Semi-Tarrasch: 5.cxd5 cxd4 6.Qxd4 exd5 7.Bg5 Be7 8.e3 0-0 [D50]

Yet another headache for 1.d4 players is the line 1.d4 Nf6 2.c4 e6 3.Nf3 d5 4.Nc3 c5 5.cxd5 cxd4 as in Gukesh, D - Vocaturo, D. 6.Qxd4 exd5 7.Bg5 Be7 8.e3 0-0 9.Rd1 Be6 10.Qa4 I am not convinced that this was preparation from Gukesh as it was played after a 7-minute think. Nevertheless, it made for an interesting game: 10...h6 11.Bxf6 Bxf6 12.Nxd5 Bxd5 13.Qb5 Bxb2 14.Rxd5 Bc3+ 15.Kd1:

It is notable that Gukesh had evaluated this to be playable for White, showing a dynamic understanding of king safety which was not previously seen before the era of Stockfish!

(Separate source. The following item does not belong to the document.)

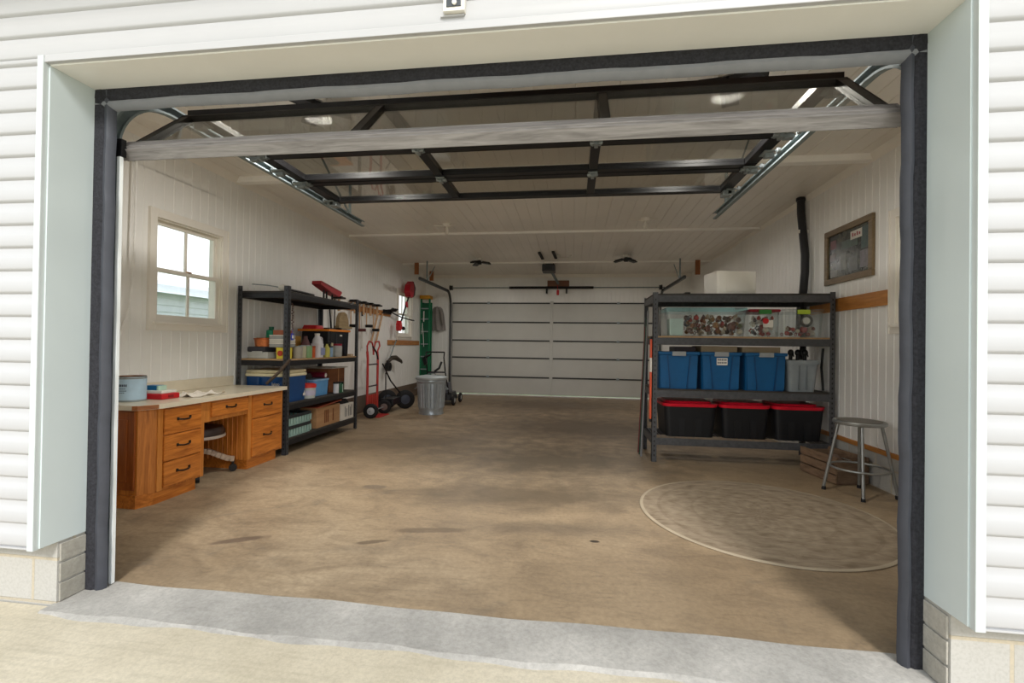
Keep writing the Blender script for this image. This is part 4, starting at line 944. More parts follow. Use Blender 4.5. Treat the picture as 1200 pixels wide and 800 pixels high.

Catalan: 4...Bb4+ 5.Bd2 Be7 [E11]

Coming into the match Australia - Norway, the game Cheng, B - Hammer, J was critical for Australia's chances. When Cheng won (with a little bit of controversy!), I knew that my own game would mean the difference between drawing to and beating Norway... the issue was that I had to draw a lost position! The impossible happened, and I swindled my opponent, which led to Australia’s best ever result at the Olympiad. Of course, it was this game and the above game Tari - Kuybokarov which really won the match. 1.d4 Nf6 2.c4 e6 3.Nf3 d5 4.g3 Bb4+ 5.Bd2 Be7 6.Bg2 0-0 7.0-0 c6 8.Qc2 Nbd7 9.Nc3!? dxc4 10.a4 Bobby is generally very well-prepared in the Catalan, but I am not certain that this was preparation. At least my engine has a hard time justifying the line! Possibly a better "one game try" would have been 10.Ne4 although it is likely to lead to a sudden repetition if Black finds the right path. 10...a5 A sensible reaction. 11.e4:

11...h6 Played very quickly, but he missed a critical moment to change the course of the game with the thematic pawn break 11...e5! 12.dxe5 Ng4 13.Bf4 13...g5. 12.h3 b6 13.Rfe1 Bb7 14.Rad1 Re8 15.Bf4 Bb4 16.g4!? This showed strong nerves. I have noted that these sharp Catalan positions require a great deal of confidence from the white side. You cannot calculate everything out, so it is important to go by intuition and follow it through. While the engine does not necessarily “like” White’s position, it also doesn’t think it is terrible. The important question is whether you can exert enough pressure against a human opponent, which can include putting pressure on the clock! In this case, the game ended very controversially with Black losing on time, but in my opinion, the tension which was created in the opening and early middlegame strongly influenced Black’s time management. Maybe I am biased!